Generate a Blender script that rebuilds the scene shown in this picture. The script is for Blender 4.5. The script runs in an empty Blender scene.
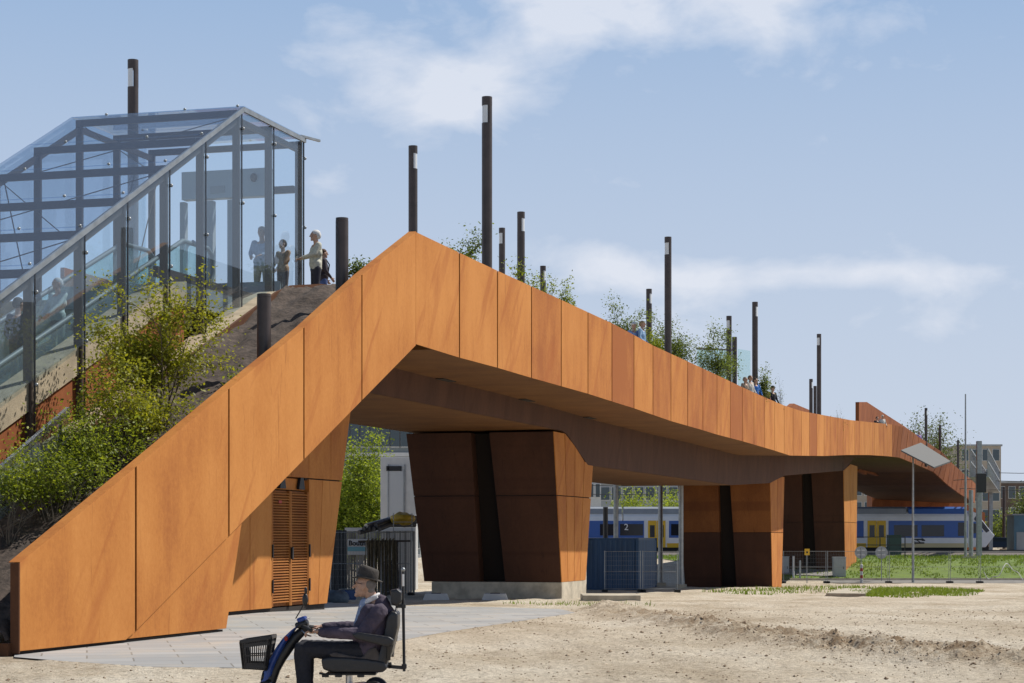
import bpy, bmesh, math, random
from mathutils import Vector, Matrix, noise
R = math.radians
rnd = random.Random(7)
sc = bpy.context.scene
col = sc.collection

# ------------------------------------------------------------------ camera
F = 2000.0; HZ = 537.0; CX = 512.0; EYE = 1.6
cd = bpy.data.cameras.new('camera'); cam = bpy.data.objects.new('camera', cd); col.objects.link(cam)
cam.location = (0, 0, EYE); cam.rotation_euler = (R(90), 0, 0)
cd.sensor_width = 36; cd.lens = F/1024*36
cd.shift_y = (HZ-341.5)/1024
cd.clip_start = 0.5; cd.clip_end = 6000
sc.camera = cam
# ------------------------------------------------------------------ sun and sky
SUN_EL, SUN_AZ = 52.0, 26.0           # azimuth measured from +X towards +Y
sd = Vector((math.cos(R(SUN_EL))*math.cos(R(SUN_AZ)), math.cos(R(SUN_EL))*math.sin(R(SUN_AZ)), math.sin(R(SUN_EL))))
sl = bpy.data.lights.new('sun', 'SUN'); sun = bpy.data.objects.new('sun', sl); col.objects.link(sun)
sl.energy = 5.0; sl.angle = R(0.53); sl.color = (1.0, 0.95, 0.87)
sun.rotation_euler = (-sd).to_track_quat('-Z', 'Y').to_euler()
sun.location = (30, -10, 60)
world = bpy.data.worlds.new('World'); sc.world = world; world.use_nodes = True
SKY_STRENGTH = 0.055
def build_world():
    nt = world.node_tree; N = nt.nodes; L = nt.links; N.clear()
    out = N.new('ShaderNodeOutputWorld'); bg = N.new('ShaderNodeBackground'); bg.inputs['Strength'].default_value = SKY_STRENGTH
    sky = N.new('ShaderNodeTexSky'); sky.sky_type = 'NISHITA'; sky.sun_disc = False
    sky.sun_elevation = R(SUN_EL); sky.sun_rotation = R(90-SUN_AZ)
    sky.air_density = 1.0; sky.dust_density = 1.0; sky.ozone_density = 2.5; sky.altitude = 0
    tc = N.new('ShaderNodeTexCoord'); sep = N.new('ShaderNodeSeparateXYZ'); L.new(tc.outputs['Generated'], sep.inputs[0])
    def m(op, a, b=None, clamp=False):
        n = N.new('ShaderNodeMath'); n.operation = op; n.use_clamp = clamp
        for i, v in enumerate((a, b)):
            if v is None: continue
            if isinstance(v, (int, float)): n.inputs[i].default_value = v
            else: L.new(v, n.inputs[i])
        return n.outputs[0]
    az = m('ARCTAN2', sep.outputs['X'], sep.outputs['Y']); el = m('ARCSINE', sep.outputs['Z'])
    comb = N.new('ShaderNodeCombineXYZ'); L.new(m('MULTIPLY', az, 9.0), comb.inputs[0]); L.new(m('MULTIPLY', el, 17.0), comb.inputs[1])
    nz = N.new('ShaderNodeTexNoise'); nz.inputs['Scale'].default_value = 1.9; nz.inputs['Detail'].default_value = 8; nz.inputs['Roughness'].default_value = 0.56
    nz.inputs['Distortion'].default_value = 0.25
    L.new(comb.outputs[0], nz.inputs['Vector'])
    # clouds lie at a few bearings and elevations
    total = None
    for (px, py, wx, wy, amp) in ((710, 8, 140, 54, .56), (540, -4, 100, 30, .42), (400, 82, 92, 44, .54), (480, 92, 60, 30, .26), (590, 262, 54, 26, .42), (670, 282, 80, 20, .3),
                                  (820, 278, 110, 13, .46), (322, 190, 22, 24, .3), (1012, 0, 34, 24, .4), (850, 318, 260, 26, .24), (980, 285, 70, 18, .16), (600, 150, 400, 130, .04)):
        a0 = math.atan((px-CX)/F); e0 = math.atan((HZ-py)/F)
        dx = m('DIVIDE', m('SUBTRACT', az, a0), wx/F); dy = m('DIVIDE', m('SUBTRACT', el, e0), wy/F)
        d2 = m('ADD', m('MULTIPLY', dx, dx), m('MULTIPLY', dy, dy))
        g = m('MULTIPLY', m('POWER', 2.718, m('MULTIPLY', d2, -0.8)), amp)
        total = g if total is None else m('ADD', total, g)
    total = m('MINIMUM', total, 0.5)
    nn = m('MULTIPLY', m('SUBTRACT', nz.outputs['Fac'], 0.5), 1.15)
    dens = m('MULTIPLY', m('SUBTRACT', m('ADD', nn, total), 0.185), 2.7, True)
    dens = m('MULTIPLY', dens, 0.70)
    # thin veil towards the skyline
    hs = N.new('ShaderNodeHueSaturation'); hs.inputs['Saturation'].default_value = 1.15; L.new(sky.outputs[0], hs.inputs['Color'])
    grad = N.new('ShaderNodeMixRGB'); grad.inputs['Color1'].default_value = (11.0, 12.4, 14.8, 1); grad.inputs['Color2'].default_value = (5.7, 8.6, 13.2, 1)
    L.new(m('POWER', m('DIVIDE', m('MAXIMUM', el, 0.0), 0.29, True), 1.7), grad.inputs['Fac'])
    veil = N.new('ShaderNodeMixRGB'); L.new(grad.outputs[0], veil.inputs['Color2'])
    L.new(m('MULTIPLY', m('DIVIDE', m('SUBTRACT', 0.56, m('ABSOLUTE', el)), 0.24, True), .92), veil.inputs['Fac'])
    L.new(hs.outputs[0], veil.inputs['Color1'])
    mix = N.new('ShaderNodeMixRGB'); mix.inputs['Color2'].default_value = (15.2, 15.6, 16.8, 1)
    L.new(veil.outputs[0], mix.inputs['Color1']); L.new(dens, mix.inputs['Fac'])
    L.new(mix.outputs[0], bg.inputs['Color']); L.new(bg.outputs[0], out.inputs['Surface'])
build_world()
sc.view_settings.view_transform = 'Standard'; sc.view_settings.look = 'None'
sc.view_settings.exposure = 0.0; sc.view_settings.gamma = 1.0; sc.view_settings.use_curve_mapping = False
sc.render.engine = 'CYCLES'
sc.cycles.use_denoising = True
sc.cycles.max_bounces = 10; sc.cycles.transparent_max_bounces = 24; sc.cycles.diffuse_bounces = 4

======

## Problem to solve
Return the listing above in full and without alteration, excluding its pictures.

## Final answer
Generate a Blender script that rebuilds the scene shown in this picture. The script is for Blender 4.5. The script runs in an empty Blender scene.
import bpy, bmesh, math, random
from mathutils import Vector, Matrix, noise
R = math.radians
rnd = random.Random(7)
sc = bpy.context.scene
col = sc.collection

# ------------------------------------------------------------------ camera
F = 2000.0; HZ = 537.0; CX = 512.0; EYE = 1.6
cd = bpy.data.cameras.new('camera'); cam = bpy.data.objects.new('camera', cd); col.objects.link(cam)
cam.location = (0, 0, EYE); cam.rotation_euler = (R(90), 0, 0)
cd.sensor_width = 36; cd.lens = F/1024*36
cd.shift_y = (HZ-341.5)/1024
cd.clip_start = 0.5; cd.clip_end = 6000
sc.camera = cam
# ------------------------------------------------------------------ sun and sky
SUN_EL, SUN_AZ = 52.0, 26.0           # azimuth measured from +X towards +Y
sd = Vector((math.cos(R(SUN_EL))*math.cos(R(SUN_AZ)), math.cos(R(SUN_EL))*math.sin(R(SUN_AZ)), math.sin(R(SUN_EL))))
sl = bpy.data.lights.new('sun', 'SUN'); sun = bpy.data.objects.new('sun', sl); col.objects.link(sun)
sl.energy = 5.0; sl.angle = R(0.53); sl.color = (1.0, 0.95, 0.87)
sun.rotation_euler = (-sd).to_track_quat('-Z', 'Y').to_euler()
sun.location = (30, -10, 60)
world = bpy.data.worlds.new('World'); sc.world = world; world.use_nodes = True
SKY_STRENGTH = 0.055
def build_world():
    nt = world.node_tree; N = nt.nodes; L = nt.links; N.clear()
    out = N.new('ShaderNodeOutputWorld'); bg = N.new('ShaderNodeBackground'); bg.inputs['Strength'].default_value = SKY_STRENGTH
    sky = N.new('ShaderNodeTexSky'); sky.sky_type = 'NISHITA'; sky.sun_disc = False
    sky.sun_elevation = R(SUN_EL); sky.sun_rotation = R(90-SUN_AZ)
    sky.air_density = 1.0; sky.dust_density = 1.0; sky.ozone_density = 2.5; sky.altitude = 0
    tc = N.new('ShaderNodeTexCoord'); sep = N.new('ShaderNodeSeparateXYZ'); L.new(tc.outputs['Generated'], sep.inputs[0])
    def m(op, a, b=None, clamp=False):
        n = N.new('ShaderNodeMath'); n.operation = op; n.use_clamp = clamp
        for i, v in enumerate((a, b)):
            if v is None: continue
            if isinstance(v, (int, float)): n.inputs[i].default_value = v
            else: L.new(v, n.inputs[i])
        return n.outputs[0]
    az = m('ARCTAN2', sep.outputs['X'], sep.outputs['Y']); el = m('ARCSINE', sep.outputs['Z'])
    comb = N.new('ShaderNodeCombineXYZ'); L.new(m('MULTIPLY', az, 9.0), comb.inputs[0]); L.new(m('MULTIPLY', el, 17.0), comb.inputs[1])
    nz = N.new('ShaderNodeTexNoise'); nz.inputs['Scale'].default_value = 1.9; nz.inputs['Detail'].default_value = 8; nz.inputs['Roughness'].default_value = 0.56
    nz.inputs['Distortion'].default_value = 0.25
    L.new(comb.outputs[0], nz.inputs['Vector'])
    # clouds lie at a few bearings and elevations
    total = None
    for (px, py, wx, wy, amp) in ((710, 8, 140, 54, .56), (540, -4, 100, 30, .42), (400, 82, 92, 44, .54), (480, 92, 60, 30, .26), (590, 262, 54, 26, .42), (670, 282, 80, 20, .3),
                                  (820, 278, 110, 13, .46), (322, 190, 22, 24, .3), (1012, 0, 34, 24, .4), (850, 318, 260, 26, .24), (980, 285, 70, 18, .16), (600, 150, 400, 130, .04)):
        a0 = math.atan((px-CX)/F); e0 = math.atan((HZ-py)/F)
        dx = m('DIVIDE', m('SUBTRACT', az, a0), wx/F); dy = m('DIVIDE', m('SUBTRACT', el, e0), wy/F)
        d2 = m('ADD', m('MULTIPLY', dx, dx), m('MULTIPLY', dy, dy))
        g = m('MULTIPLY', m('POWER', 2.718, m('MULTIPLY', d2, -0.8)), amp)
        total = g if total is None else m('ADD', total, g)
    total = m('MINIMUM', total, 0.5)
    nn = m('MULTIPLY', m('SUBTRACT', nz.outputs['Fac'], 0.5), 1.15)
    dens = m('MULTIPLY', m('SUBTRACT', m('ADD', nn, total), 0.185), 2.7, True)
    dens = m('MULTIPLY', dens, 0.70)
    # thin veil towards the skyline
    hs = N.new('ShaderNodeHueSaturation'); hs.inputs['Saturation'].default_value = 1.15; L.new(sky.outputs[0], hs.inputs['Color'])
    grad = N.new('ShaderNodeMixRGB'); grad.inputs['Color1'].default_value = (11.0, 12.4, 14.8, 1); grad.inputs['Color2'].default_value = (5.7, 8.6, 13.2, 1)
    L.new(m('POWER', m('DIVIDE', m('MAXIMUM', el, 0.0), 0.29, True), 1.7), grad.inputs['Fac'])
    veil = N.new('ShaderNodeMixRGB'); L.new(grad.outputs[0], veil.inputs['Color2'])
    L.new(m('MULTIPLY', m('DIVIDE', m('SUBTRACT', 0.56, m('ABSOLUTE', el)), 0.24, True), .92), veil.inputs['Fac'])
    L.new(hs.outputs[0], veil.inputs['Color1'])
    mix = N.new('ShaderNodeMixRGB'); mix.inputs['Color2'].default_value = (15.2, 15.6, 16.8, 1)
    L.new(veil.outputs[0], mix.inputs['Color1']); L.new(dens, mix.inputs['Fac'])
    L.new(mix.outputs[0], bg.inputs['Color']); L.new(bg.outputs[0], out.inputs['Surface'])
build_world()
sc.view_settings.view_transform = 'Standard'; sc.view_settings.look = 'None'
sc.view_settings.exposure = 0.0; sc.view_settings.gamma = 1.0; sc.view_settings.use_curve_mapping = False
sc.render.engine = 'CYCLES'
sc.cycles.use_denoising = True
sc.cycles.max_bounces = 10; sc.cycles.transparent_max_bounces = 24; sc.cycles.diffuse_bounces = 4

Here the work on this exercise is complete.